Edna St. Vincent Millay was born in 1892 in Rockland, Maine, and grew up in the seaside town of Camden. She published her first poems as a teenager and, at twenty, her long poem “Renascence” appeared in the anthology The Lyric Year. At Vassar, she developed her talents and reputation as a dramatist and actor. After graduating in 1917, Millay moved to Greenwich Village in New York City where she gave poetry readings and became known for her freedom of thought and feminist views. Her poetry was published in several magazines, including Vanity Fair, Poetry, and Forum. Her first book, Renascence and Other Poems (1917), was followed in 1920 by A Few Figs from Thistles (an expanded edition appeared in 1922) and in 1921 by Second April.

In 1923, upon her return from two years of writing and traveling in Europe, Millay received the second annual Pulitzer Prize for Poetry and published a new collection, The Harp-Weaver and Other Poems. Millay published five more collections of poetry: The Buck in the Snow (1928), Fatal Interview (1931), Wine from These Grapes (1934), Huntsman, What Quarry? (1939), Make Bright the Arrows (1940); a prose collection under her pen name, Nancy Boyd, titled Distressing Dialogues (1924; its foreword carried Millay’s byline); a translation, with George Dillon, of Baudelaire’s Flowers of Evil (1936); the verse dramas Conversation at Midnight (1937) and The Murder of Lidice (1942); and several plays. Her final book was the posthumously published Mine the Harvest (1954), edited by her younger sister Norma. Edna St. Vincent Millay died in 1950.

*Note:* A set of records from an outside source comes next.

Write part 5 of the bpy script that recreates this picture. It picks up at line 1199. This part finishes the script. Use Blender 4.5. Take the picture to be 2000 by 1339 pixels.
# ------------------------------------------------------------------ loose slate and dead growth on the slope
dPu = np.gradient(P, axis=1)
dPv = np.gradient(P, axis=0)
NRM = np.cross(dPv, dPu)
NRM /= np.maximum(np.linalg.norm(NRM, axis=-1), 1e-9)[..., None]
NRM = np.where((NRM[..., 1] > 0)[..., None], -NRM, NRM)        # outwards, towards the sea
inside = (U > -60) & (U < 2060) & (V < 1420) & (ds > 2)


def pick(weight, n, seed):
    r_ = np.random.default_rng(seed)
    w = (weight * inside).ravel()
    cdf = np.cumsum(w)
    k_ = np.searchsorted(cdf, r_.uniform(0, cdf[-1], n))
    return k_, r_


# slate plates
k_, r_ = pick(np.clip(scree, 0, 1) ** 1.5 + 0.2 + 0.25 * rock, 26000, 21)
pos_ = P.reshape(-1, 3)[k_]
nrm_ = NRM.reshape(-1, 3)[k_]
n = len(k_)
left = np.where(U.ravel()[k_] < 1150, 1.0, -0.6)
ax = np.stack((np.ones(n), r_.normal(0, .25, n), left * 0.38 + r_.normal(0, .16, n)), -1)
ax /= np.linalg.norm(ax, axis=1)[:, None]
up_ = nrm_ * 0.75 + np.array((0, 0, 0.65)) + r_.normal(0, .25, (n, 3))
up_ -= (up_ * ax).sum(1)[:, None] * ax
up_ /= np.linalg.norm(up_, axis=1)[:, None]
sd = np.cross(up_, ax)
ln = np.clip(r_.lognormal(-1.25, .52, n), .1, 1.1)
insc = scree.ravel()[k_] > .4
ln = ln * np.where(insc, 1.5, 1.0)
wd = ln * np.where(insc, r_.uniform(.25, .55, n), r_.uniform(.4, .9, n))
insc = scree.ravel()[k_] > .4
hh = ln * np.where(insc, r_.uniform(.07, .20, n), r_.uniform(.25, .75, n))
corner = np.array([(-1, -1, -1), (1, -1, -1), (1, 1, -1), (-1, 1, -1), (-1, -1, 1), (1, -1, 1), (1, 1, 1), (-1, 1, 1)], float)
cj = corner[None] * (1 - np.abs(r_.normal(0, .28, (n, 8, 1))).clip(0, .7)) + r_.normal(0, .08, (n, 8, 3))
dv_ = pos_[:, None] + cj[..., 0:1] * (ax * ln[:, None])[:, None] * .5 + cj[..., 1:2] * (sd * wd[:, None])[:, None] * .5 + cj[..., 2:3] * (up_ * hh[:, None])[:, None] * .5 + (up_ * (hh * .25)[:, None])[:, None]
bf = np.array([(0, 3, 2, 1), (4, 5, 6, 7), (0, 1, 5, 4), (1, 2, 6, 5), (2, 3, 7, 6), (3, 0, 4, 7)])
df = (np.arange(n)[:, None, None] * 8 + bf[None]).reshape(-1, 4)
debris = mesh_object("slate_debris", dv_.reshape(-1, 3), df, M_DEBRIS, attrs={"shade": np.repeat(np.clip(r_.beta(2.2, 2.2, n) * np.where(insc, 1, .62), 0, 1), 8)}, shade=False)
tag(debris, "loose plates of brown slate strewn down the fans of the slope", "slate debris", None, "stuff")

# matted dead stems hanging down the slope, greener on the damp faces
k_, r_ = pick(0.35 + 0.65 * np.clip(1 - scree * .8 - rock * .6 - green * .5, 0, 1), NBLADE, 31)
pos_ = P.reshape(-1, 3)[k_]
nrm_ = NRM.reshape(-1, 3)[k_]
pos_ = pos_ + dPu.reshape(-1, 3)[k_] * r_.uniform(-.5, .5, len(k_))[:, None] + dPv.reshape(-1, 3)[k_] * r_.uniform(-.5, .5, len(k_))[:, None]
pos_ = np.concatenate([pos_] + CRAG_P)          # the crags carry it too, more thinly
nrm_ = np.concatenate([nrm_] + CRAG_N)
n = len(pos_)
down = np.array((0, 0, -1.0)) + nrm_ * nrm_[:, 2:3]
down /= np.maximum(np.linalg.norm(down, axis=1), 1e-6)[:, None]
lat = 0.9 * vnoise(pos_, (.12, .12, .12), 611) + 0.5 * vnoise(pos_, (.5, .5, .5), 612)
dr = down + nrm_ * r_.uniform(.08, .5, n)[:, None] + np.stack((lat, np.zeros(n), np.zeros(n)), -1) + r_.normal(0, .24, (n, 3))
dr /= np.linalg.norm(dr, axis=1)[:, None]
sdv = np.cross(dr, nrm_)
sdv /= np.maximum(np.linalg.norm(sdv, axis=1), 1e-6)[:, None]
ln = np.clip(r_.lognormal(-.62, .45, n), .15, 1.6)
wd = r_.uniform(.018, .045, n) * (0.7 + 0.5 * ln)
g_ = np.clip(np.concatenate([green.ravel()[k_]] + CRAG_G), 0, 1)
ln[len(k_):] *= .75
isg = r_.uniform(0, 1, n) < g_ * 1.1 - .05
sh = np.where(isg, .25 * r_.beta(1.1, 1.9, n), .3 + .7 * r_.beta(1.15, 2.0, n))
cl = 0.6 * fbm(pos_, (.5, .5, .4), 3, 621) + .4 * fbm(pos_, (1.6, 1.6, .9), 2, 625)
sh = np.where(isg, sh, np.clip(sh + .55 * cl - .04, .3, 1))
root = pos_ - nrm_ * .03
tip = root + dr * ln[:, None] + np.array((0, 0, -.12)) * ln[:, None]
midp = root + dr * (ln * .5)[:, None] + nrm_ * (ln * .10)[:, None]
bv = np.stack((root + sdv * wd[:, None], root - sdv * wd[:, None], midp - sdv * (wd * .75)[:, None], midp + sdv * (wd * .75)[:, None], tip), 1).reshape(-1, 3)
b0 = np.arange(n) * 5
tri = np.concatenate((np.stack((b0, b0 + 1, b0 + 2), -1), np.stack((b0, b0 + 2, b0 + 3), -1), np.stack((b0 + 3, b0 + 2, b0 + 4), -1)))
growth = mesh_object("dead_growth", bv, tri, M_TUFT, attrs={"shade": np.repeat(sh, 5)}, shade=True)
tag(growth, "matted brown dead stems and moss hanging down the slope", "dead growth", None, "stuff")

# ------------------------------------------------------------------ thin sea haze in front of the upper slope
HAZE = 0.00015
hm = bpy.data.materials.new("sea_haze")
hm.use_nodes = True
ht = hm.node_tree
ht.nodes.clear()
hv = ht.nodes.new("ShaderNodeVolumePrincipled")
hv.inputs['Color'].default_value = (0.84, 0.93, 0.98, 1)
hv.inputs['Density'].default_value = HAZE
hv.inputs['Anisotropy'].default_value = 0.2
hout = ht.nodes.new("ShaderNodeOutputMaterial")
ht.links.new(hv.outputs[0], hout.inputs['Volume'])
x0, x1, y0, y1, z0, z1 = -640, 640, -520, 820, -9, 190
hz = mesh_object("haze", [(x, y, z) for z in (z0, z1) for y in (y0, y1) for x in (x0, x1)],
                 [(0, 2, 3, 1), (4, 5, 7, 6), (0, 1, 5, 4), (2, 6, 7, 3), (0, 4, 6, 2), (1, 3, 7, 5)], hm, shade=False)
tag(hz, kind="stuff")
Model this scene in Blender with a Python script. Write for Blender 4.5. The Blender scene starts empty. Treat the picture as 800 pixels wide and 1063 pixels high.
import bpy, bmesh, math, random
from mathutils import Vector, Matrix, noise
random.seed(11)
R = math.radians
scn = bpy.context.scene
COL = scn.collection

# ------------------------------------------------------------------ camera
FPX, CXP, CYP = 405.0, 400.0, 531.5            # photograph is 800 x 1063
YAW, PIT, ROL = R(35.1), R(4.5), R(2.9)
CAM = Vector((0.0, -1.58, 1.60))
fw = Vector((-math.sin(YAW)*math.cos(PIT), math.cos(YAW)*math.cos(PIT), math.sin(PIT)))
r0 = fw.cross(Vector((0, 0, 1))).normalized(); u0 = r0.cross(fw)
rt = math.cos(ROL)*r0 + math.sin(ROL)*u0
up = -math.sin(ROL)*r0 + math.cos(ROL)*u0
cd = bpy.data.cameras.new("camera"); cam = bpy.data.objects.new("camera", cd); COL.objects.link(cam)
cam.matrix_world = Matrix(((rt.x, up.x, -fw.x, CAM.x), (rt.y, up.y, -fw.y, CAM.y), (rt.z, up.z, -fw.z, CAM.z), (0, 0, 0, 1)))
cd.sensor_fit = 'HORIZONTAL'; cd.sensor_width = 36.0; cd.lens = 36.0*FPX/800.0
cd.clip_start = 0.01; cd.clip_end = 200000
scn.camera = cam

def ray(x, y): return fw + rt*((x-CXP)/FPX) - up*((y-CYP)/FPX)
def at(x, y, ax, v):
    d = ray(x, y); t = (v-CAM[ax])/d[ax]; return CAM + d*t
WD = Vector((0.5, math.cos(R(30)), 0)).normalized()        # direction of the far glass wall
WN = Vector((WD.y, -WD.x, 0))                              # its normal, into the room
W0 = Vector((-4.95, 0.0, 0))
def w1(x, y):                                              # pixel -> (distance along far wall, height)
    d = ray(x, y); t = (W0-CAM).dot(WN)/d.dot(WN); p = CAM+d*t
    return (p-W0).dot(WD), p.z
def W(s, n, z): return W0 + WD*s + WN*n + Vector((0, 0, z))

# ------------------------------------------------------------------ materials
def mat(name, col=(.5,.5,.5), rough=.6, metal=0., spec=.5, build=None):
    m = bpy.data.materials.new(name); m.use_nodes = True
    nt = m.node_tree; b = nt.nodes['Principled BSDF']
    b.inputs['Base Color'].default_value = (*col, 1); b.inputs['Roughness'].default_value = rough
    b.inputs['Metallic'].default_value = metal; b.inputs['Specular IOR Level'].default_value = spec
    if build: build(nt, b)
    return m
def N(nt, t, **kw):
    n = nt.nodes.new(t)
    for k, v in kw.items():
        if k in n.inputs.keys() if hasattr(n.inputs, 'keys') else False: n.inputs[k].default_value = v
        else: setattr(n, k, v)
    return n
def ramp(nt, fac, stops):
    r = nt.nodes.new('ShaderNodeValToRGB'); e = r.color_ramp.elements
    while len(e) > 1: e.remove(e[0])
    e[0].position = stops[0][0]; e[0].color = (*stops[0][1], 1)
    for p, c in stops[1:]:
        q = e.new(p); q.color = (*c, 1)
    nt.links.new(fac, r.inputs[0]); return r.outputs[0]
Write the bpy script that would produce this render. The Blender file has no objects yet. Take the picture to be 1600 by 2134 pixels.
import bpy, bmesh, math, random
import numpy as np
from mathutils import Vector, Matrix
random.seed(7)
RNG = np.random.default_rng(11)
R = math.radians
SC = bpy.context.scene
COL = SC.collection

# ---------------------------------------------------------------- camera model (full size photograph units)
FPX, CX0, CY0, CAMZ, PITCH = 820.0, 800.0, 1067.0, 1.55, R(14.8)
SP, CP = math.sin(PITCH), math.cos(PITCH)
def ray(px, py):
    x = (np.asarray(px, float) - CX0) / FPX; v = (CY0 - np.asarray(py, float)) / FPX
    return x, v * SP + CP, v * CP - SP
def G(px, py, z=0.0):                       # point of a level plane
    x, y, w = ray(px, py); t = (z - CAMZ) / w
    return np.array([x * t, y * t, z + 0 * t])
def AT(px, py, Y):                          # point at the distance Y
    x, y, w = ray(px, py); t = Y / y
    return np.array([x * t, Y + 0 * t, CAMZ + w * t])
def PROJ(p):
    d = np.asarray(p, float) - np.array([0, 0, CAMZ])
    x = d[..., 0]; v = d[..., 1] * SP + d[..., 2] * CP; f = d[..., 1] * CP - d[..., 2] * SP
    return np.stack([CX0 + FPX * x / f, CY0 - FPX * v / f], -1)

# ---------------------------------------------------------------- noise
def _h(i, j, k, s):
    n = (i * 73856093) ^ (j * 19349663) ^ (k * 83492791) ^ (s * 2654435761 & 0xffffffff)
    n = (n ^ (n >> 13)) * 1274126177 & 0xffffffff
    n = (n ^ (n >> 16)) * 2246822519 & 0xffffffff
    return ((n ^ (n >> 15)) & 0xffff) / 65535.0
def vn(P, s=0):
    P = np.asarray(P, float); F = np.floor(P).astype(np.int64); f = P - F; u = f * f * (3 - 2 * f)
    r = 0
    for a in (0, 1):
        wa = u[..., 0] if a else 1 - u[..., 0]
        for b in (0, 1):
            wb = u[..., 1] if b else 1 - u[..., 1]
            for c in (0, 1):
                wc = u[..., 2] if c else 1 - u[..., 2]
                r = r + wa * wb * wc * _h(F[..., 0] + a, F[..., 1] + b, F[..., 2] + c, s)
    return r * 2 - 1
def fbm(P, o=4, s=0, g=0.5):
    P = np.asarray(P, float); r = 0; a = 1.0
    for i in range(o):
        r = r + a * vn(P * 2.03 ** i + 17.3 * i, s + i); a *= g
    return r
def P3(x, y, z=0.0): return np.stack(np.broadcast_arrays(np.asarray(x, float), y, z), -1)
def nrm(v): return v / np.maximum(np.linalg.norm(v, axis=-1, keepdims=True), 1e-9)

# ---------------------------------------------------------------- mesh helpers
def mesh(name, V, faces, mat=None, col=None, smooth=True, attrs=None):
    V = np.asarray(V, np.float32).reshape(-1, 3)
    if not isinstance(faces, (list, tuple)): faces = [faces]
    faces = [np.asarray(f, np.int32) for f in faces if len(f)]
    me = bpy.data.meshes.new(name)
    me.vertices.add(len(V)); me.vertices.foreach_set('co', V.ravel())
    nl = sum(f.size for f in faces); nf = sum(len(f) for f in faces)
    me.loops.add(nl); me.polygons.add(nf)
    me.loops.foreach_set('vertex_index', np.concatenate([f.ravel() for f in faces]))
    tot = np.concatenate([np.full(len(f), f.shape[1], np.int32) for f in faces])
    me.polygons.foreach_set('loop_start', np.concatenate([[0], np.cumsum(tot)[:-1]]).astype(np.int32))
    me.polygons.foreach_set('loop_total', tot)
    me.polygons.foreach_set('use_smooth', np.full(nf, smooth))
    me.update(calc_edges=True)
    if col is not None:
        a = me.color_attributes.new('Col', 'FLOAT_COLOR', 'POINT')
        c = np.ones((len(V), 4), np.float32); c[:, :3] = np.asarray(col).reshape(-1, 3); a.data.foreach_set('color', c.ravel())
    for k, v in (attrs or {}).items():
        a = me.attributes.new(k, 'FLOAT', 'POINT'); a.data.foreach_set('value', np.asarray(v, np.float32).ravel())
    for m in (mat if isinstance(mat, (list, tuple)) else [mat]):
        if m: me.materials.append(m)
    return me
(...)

Holly Peppe, who holds a master of arts in teaching from Brown University and a Ph.D. in English from the University of New Hampshire, is a former professor and director of the English department at the American College of Rome and a National Endowment for the Humanities scholar. Dr. Peppe—whose doctoral dissertation focuses on Millay’s critical reception and sonnet sequences, and who often lectures on Millay—has served as president of the Edna St. Vincent Millay Society since 1987. The Society is responsible for the preservation of Steepletop, the poet’s home (designated a National Public Landmark) in Austerlitz, New York, and the placement of the poet’s archives and family papers. Dr. Peppe is also involved with the Millay Colony for the Arts, an artists’ retreat at Steepletop founded in 1973 by Norma Millay. Dr. Peppe’s own poetry, translations, articles, and essays have appeared in numerous books and periodicals. She lives in New York City.